Templates for containers?

Hi all,

I generally try to avoid templates so I don't bloat compile times, and particularly if I need something that would be complicated with templates I just roll my own meta-programming systems. But what about simple container types? Is there still a good argument against using templates for something along the lines of a vector or queue?

Cheers
Joe
If you have been watching HandmadeHero, then you can see you can write and use containers perfectly fine without templates. Whenever Casey needs an array, list or hashtable, he just puts data structure and needed methods. The cool part about this approach is that you can write more efficient containers and operations on it. Often you need very specific behavior on containers. For example, sometimes you just need to add elements and never remove. Sometimes you want to cache removed elements and reuse them for next add operations. Etc. With templates this is harder to do. It will be super messy or just too generic which won't allow specific optimizations.

Edited by Mārtiņš Možeiko on
I've only got as far as day 50ish so I haven't got that far yet!
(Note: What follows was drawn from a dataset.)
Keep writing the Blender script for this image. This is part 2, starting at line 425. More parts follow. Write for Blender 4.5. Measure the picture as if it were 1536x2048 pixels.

Surely the different container behaviours (e.g. add and never remove) would just be different templates? I'd also quite like to replace the allocation macro with a template, as macros tend to confuse the IDE and debugger more than templates in my experience. But again, not sure if this would be worse for compile times than a macro. Urgh, I dunno.
I still use templates for very general containers. Like an array of a certain memory size that also has a size for valid elements in the container. So basically an array with max size and current size. Most of the time I start with a container for a specialized case and only if I see that I can use the exact same container for other data, I change the container to be templatized.
If you want to minimize the effect templates take on your compile times, you might be interested in this solution presented here: https://youtu.be/qYN6eduU06s?t=776.

In short, make containers that operate on data (an array of bytes, pass the size of the data type as parameter) and make template versions of the container that have very simple functions that serve as wrapper for the "non type explicit" container.